While many people can argue this, classroom management is essentially the bread and butter for student success. To put it simply, effective teaching and learning cannot take place if a classroom is poorly managed. In fact, research has shown that teacher’s actions in their classrooms have twice the impact on student achievement as do school policies, student assessment, and community involvement.

Even with this importance, many teachers are ill prepared to handle the task of managing a group of 20 to 30+ students. To go even further, many first year teachers have reportedly stated that classroom management is one of their biggest challenges preventing them from teaching.

To help alleviate this problem, I have listed five key tips in improving a teacher’s classroom management. By making these small changes, even in the middle of the year, you will be able to establish a well-managed environment that welcomes students and observers the opportunity to learn and flourish on a daily basis.


1. Create Classroom Rules, Stay Simple

No matter what class you enter, there will always be rules and procedures that establish the overall tone of the class. As a first year teacher, you may be setting your sights on preconceived notions of how students will act when they enter your classroom. My advice is to prepare for the worst-case scenario. When it comes to your rules, start off by creating behavior-style rules that dictate how they should act in your class. These rules can be something like, ‘Do not speak when the teacher is speaking,’ or  ‘Raise your hand if you want to stand up.’ After every rule, make sure you have a reason to why you have that rule. At times, kids are unable to comprehend the simplicity of your rules. Make sure there is no misunderstanding and explain it to the fullest. Last but not least, keep it simple. There is no point in having more than five rules. Anything more than five will eventually get lost in translation.

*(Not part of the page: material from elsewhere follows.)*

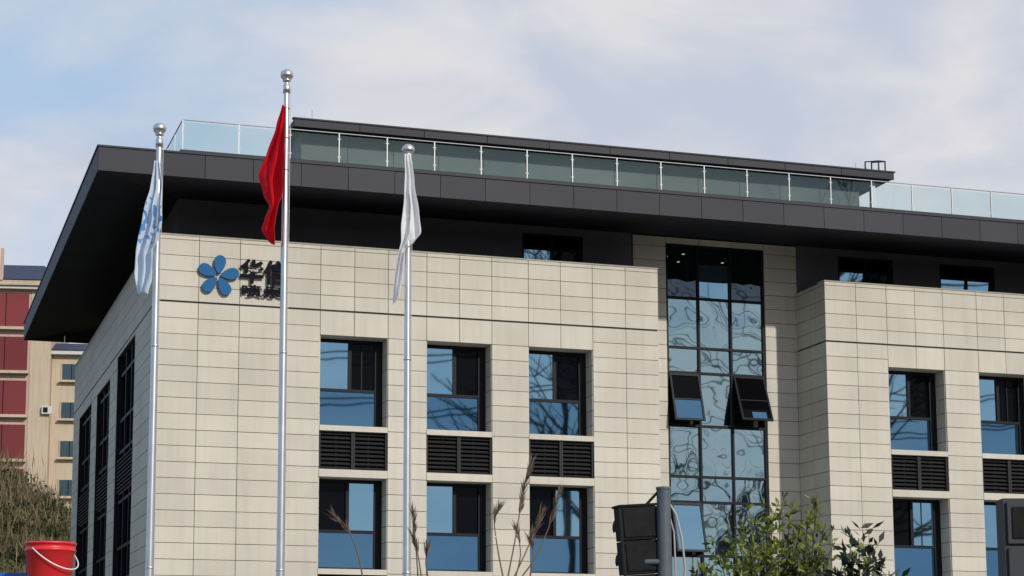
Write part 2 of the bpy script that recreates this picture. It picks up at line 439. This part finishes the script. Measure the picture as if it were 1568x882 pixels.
# ---- glass railing
ra=MB();rg=MB()
ry=-1.6; zr0,zr1=17.17,18.03
px=[.40,2.02,3.52]+[4.98+1.45*i for i in range(24)]
px=[v for v in px if v<X1-.4]
ra.tube([(.40,ry,zr1+.01),(px[-1],ry,zr1+.01)],.018,8)
ra.tube([(.40,ry,zr1+.01),(.40,Y1-1.2,zr1+.01)],.018,8)
for x in px:
    ra.box(x-.016,x+.016,ry-.02,ry+.02,17.13,zr1)
    for z in (17.32,17.86):
        ra.box(x-.05,x+.05,ry-.02,ry-.010,z-.012,z+.012)
for a,b in zip(px[:-1],px[1:]): rg.box(a+.04,b-.04,ry-.006,ry+.006,zr0,zr1-.06)
y=ry
while y+1.45<Y1-1.2:
    rg.box(.394,.406,y+.04,y+1.41,zr0,zr1-.06); y+=1.45
    ra.box(.38,.42,y-.016,y+.016,17.13,zr1)
ra.obj("railing_posts",[M_rail],B); rg.obj("railing_glass",[M_grail],B)

# ---- sign
sg=MB()
cx,cz=1.76,13.90
def petal(ang,L0,w,mi=0):
    P=[]
    n=28
    for i in range(n):
        t=2*math.pi*i/n
        l=L0*(.56+.44*math.cos(t)); wd=w*math.sin(t)*(.45+.62*(l/L0))
        P.append((l,wd))
    ca,sa=math.cos(ang),math.sin(ang)
    P=[(cx+(l*ca-wd*sa),cz+(l*sa+wd*ca)) for l,wd in P]
    N_=len(P)
    vs=[(x,-.12,z) for x,z in P]+[(x,-.05,z) for x,z in P]
    fs=[tuple(range(N_))]+[tuple(range(2*N_-1,N_-1,-1))]+[(i,i+N_,(i+1)%N_+N_,(i+1)%N_) for i in range(N_)]
    sg.add(vs,fs,0)
for k in range(5): petal(math.radians(12+72*k),.62,.205)
sg.obj("flower_logo",[M_blue],B)
def text(body,x,z,size,sx=1.0,name="sign_letters",off=.018):
    cu=bpy.data.curves.new(name,"FONT"); cu.body=body; cu.size=size; cu.extrude=.03; cu.offset=off; cu.space_character=1.0
    cu.materials.append(M_black)
    o=bpy.data.objects.new(name,cu); coll.objects.link(o); o.parent=B
    o.rotation_euler=(math.pi/2,0,0); o.location=(x,-.09,z); o.scale=(sx,1,1)
text("华信",2.40,13.82,.74,.96,off=.022); text("喷泉",2.42,13.38,.37,1.76,"sign_letters_lower",.006)

# ---------------------------------------------------------------- flagpoles and flags
def flagpole(loc,top,nm):
    b=MB()
    b.tube([(0,0,.0),(0,0,.5),(0,0,top*.5),(0,0,top-.35)],[.085,.083,.066,.05],20)
    b.lathe([(.05,top-.35),(.066,top-.345),(.066,top-.20),(.055,top-.19),(.04,top-.13),(.075,top-.12),(.075,top-.10),(.03,top-.09)],n=20)
    b.lathe([(0.001,top-.105)]+[(.12*math.sin(math.pi*i/14),top-.105*math.cos(math.pi*i/14)) for i in range(1,14)]+[(.001,top+.105)],n=24)
    b.lathe([(.22,0),(.22,.03),(.1,.05),(.085,.2)],n=24)
    b.tube([(.09,-.03,1.2),(.075,-.03,top*.6),(.075,-.02,top-.25)],.005,4,1,sm=False)
    b.box(.08,.12,-.03,.03,1.1,1.3)
    for z in (3.9,7.8): b.lathe([(.0+.083-.0023*z,z-.02),(.089-.0023*z,z-.016),(.089-.0023*z,z+.016),(.083-.0023*z,z+.02)],n=20)
    return b.obj(nm,[M_steel,M_rope],loc=loc)
M_rope=mat("rope",(.5,.5,.5),.8)
P1=(-5.32,33.0,0);P2=(-3.12,33.67,0);P3=(-.91,34.35,0)
flagpole(P1,11.75,"flagpole");flagpole(P2,12.97,"flagpole.001");flagpole(P3,11.76,"flagpole.002")
def flag(nm,loc,prof,nf,amp,mt,seed,yo=-.08):
    rr=random.Random(seed)
    rows=70;cols=60
    prof=sorted(prof,key=lambda p:-p[0])
    def ev(z):
        for a,b in zip(prof[:-1],prof[1:]):
            if b[0]<=z<=a[0]:
                t=(a[0]-z)/(a[0]-b[0]) if a[0]>b[0] else 0
                t=t*t*(3-2*t)*.5+t*.5
                return a[1]+(b[1]-a[1])*t,a[2]+(b[2]-a[2])*t
        return prof[-1][1:]
    zt,zb=prof[0][0],prof[-1][0]
    b=MB();vs=[]
    ph=[rr.uniform(0,6.28) for _ in range(4)]
    for i in range(rows+1):
        v=i/rows;z=zt+(zb-zt)*v
        xl,xr=ev(z);w=xr-xl
        for j in range(cols+1):
            u=j/cols
            fx=u+.10*math.sin(u*nf*6.28+ph[0]+v*1.5)*min(1,v*4)
            fx=max(0,min(1,fx))
            x=xl+w*fx
            y=yo+amp*min(1,.25+v*2)*(math.cos(u*nf*6.28+ph[0]+v*1.6+.8*math.sin(v*5+ph[1]))+.35*math.sin(u*nf*13+v*4+ph[2]))
            n_=noise.noise(Vector((x*3,z*2.2,seed)))
            vs.append((x+.02*n_,y+.06*n_,z+.04*noise.noise(Vector((u*3,v*2,seed+5)))))
    fs=[(i*(cols+1)+j,i*(cols+1)+j+1,(i+1)*(cols+1)+j+1,(i+1)*(cols+1)+j) for i in range(rows) for j in range(cols)]
    b.add(vs,fs,0,True)
    for z in (zt-.04,zt-.6,zt-1.2):
        b.tube([(.06*math.cos(a*.785),.06*math.sin(a*.785),z) for a in range(9)],.008,4,0,cap=False)
    return b.obj(nm,[mt],loc=loc)
M_red=mat("red_cloth",(.60,.008,.022),.7,var=.12,vscale=2,trans=.3,spec=.2)
M_white=mat("white_cloth",(.86,.86,.88),.75,trans=.4)
M_wb=mat("white_blue_cloth",(.62,.70,.80),.75,trans=.35)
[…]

2. Speak in a Normal Voice

This is usually developed when you find your sweet spot later on in the year. As a teacher, we have a tendency to raise our voices, especially when we are reprimanding a student. Rather than giving the students a show and yelling your brains out, stay calm, cool, and collected. By utilizing your normal voice, you are gaining control of a bad situation and showing the student who is in charge. For there you can raise your voice or stay calm. Either way, the misbehaved student will receive the message.

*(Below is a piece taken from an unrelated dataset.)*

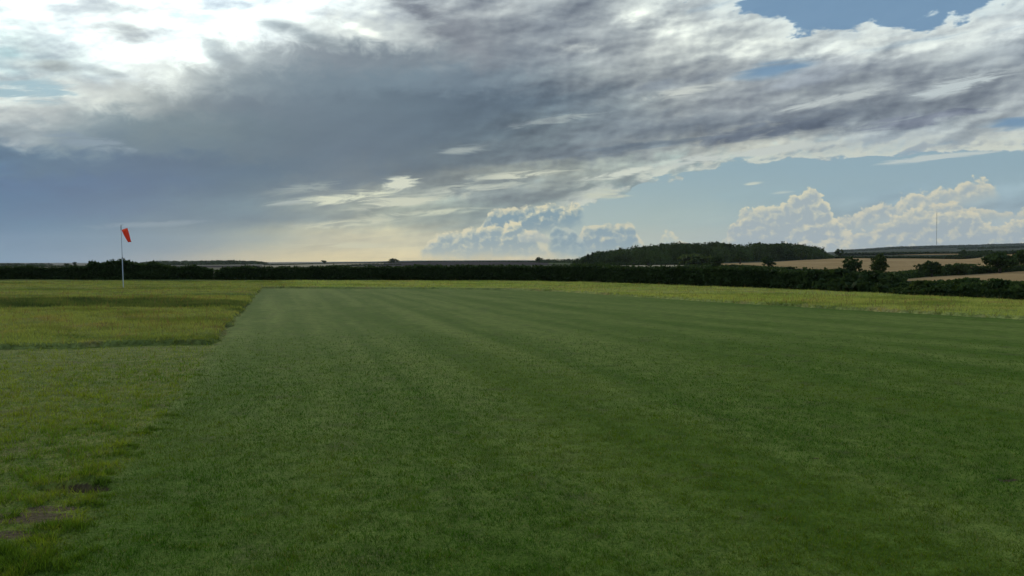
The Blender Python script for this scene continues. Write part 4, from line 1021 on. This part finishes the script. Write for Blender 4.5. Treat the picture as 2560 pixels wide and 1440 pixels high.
# ------------------------------------------------------------------ small things by the hedge
def clump(px, py, wpx, hpx, label, mat, n, name, cat, seed, col=None):
    r = np.random.default_rng(seed); x, y = gnd(px, py); D = math.hypot(x, y); W = wpx / F * y; H = hpx / F * y
    root = tag(None, None) if False else None
    a = r.random(n) * 2 * math.pi; rr = np.sqrt(r.random(n)) * W / 2; gx = x + rr * np.cos(a); gy = y + rr * np.sin(a) * 0.6
    hh = H * (1.1 - (rr / (W / 2)) ** 2 * 0.8) * (0.6 + 0.5 * r.random(n)); la = r.random(n) * 2 * math.pi
    base = np.stack([gx, gy, land_z(gx, gy)], 1); ww = 0.02; w = np.stack([np.cos(la) * ww, np.sin(la) * ww, 0 * la], 1)
    tip = base + np.stack([np.cos(la) * 0.12, np.sin(la) * 0.12, hh], 1)
    o = mesh_np(name, np.stack([base - w, base + w, tip], 1).reshape(-1, 3), np.arange(3 * n).reshape(-1, 3), mat)
    return tag(o, label, cat)
M_STRAW = leaf_mat('dry_straw', (0.20, 0.18, 0.08, 1), (0.32, 0.27, 0.14, 1), 0.4)
clump(1492, 711, 36, 7, 'pale dry grass tussock against the foot of the long hedge', M_STRAW, 1600, 'tussock', 'grass tussock', 3)
clump(536, 708, 14, 4, 'pale dry grass clump in the gap between the two hedges', M_STRAW, 700, 'tussock', 'grass tussock', 4)
# ------------------------------------------------------------------ haze
def build_haze():
    bpy.ops.mesh.primitive_cube_add(size=1); o = bpy.context.object; o.name = 'haze'; o.data.name = 'haze'
    o.scale = (26400, 26400, 520); o.location = (0, 0, 520 / 2 - 120)
    m = bpy.data.materials.new('air'); m.use_nodes = True; t = m.node_tree; t.nodes.clear()
    out = t.nodes.new('ShaderNodeOutputMaterial'); v = t.nodes.new('ShaderNodeVolumePrincipled')
    v.inputs['Color'].default_value = (0.78, 0.86, 1.0, 1); v.inputs['Density'].default_value = HAZE; v.inputs['Anisotropy'].default_value = 0.2
    t.links.new(v.outputs[0], out.inputs['Volume']); o.data.materials.append(m)
    tag(o, 'thin bluish air over the farmland', kind='stuff')
HAZE = 3.2e-5
build_haze()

3. Speak Only When Students are Quiet

This is a mistake all first year teachers make when they enter the classroom. Trust me, I have also done it myself. But no matter what, you should never let your students speak over you. Any instances of this can give them the idea that this type of negative behavior is accepted in the classroom. If it happens, make sure you point it out and negative that behavior.

4. Use Hand Signals

To help aid with your management, try and use certain hand signals to hand a student’s behavior. This can even be associated with specific phrases. This is a type of managing technique that takes time. But the more consistent you are with using it, the stronger it can play for your classroom.

5. Address ANY Negative Behavior

Do not let any slip through the crack! If there is any negative behavior from any student, make sure you address the situation, even if it takes time out of your lesson. At the end of the day, it is better to set off a few minutes to adjust a student’s behavior than a few minutes each day seeing the behavior pop up all throughout the year.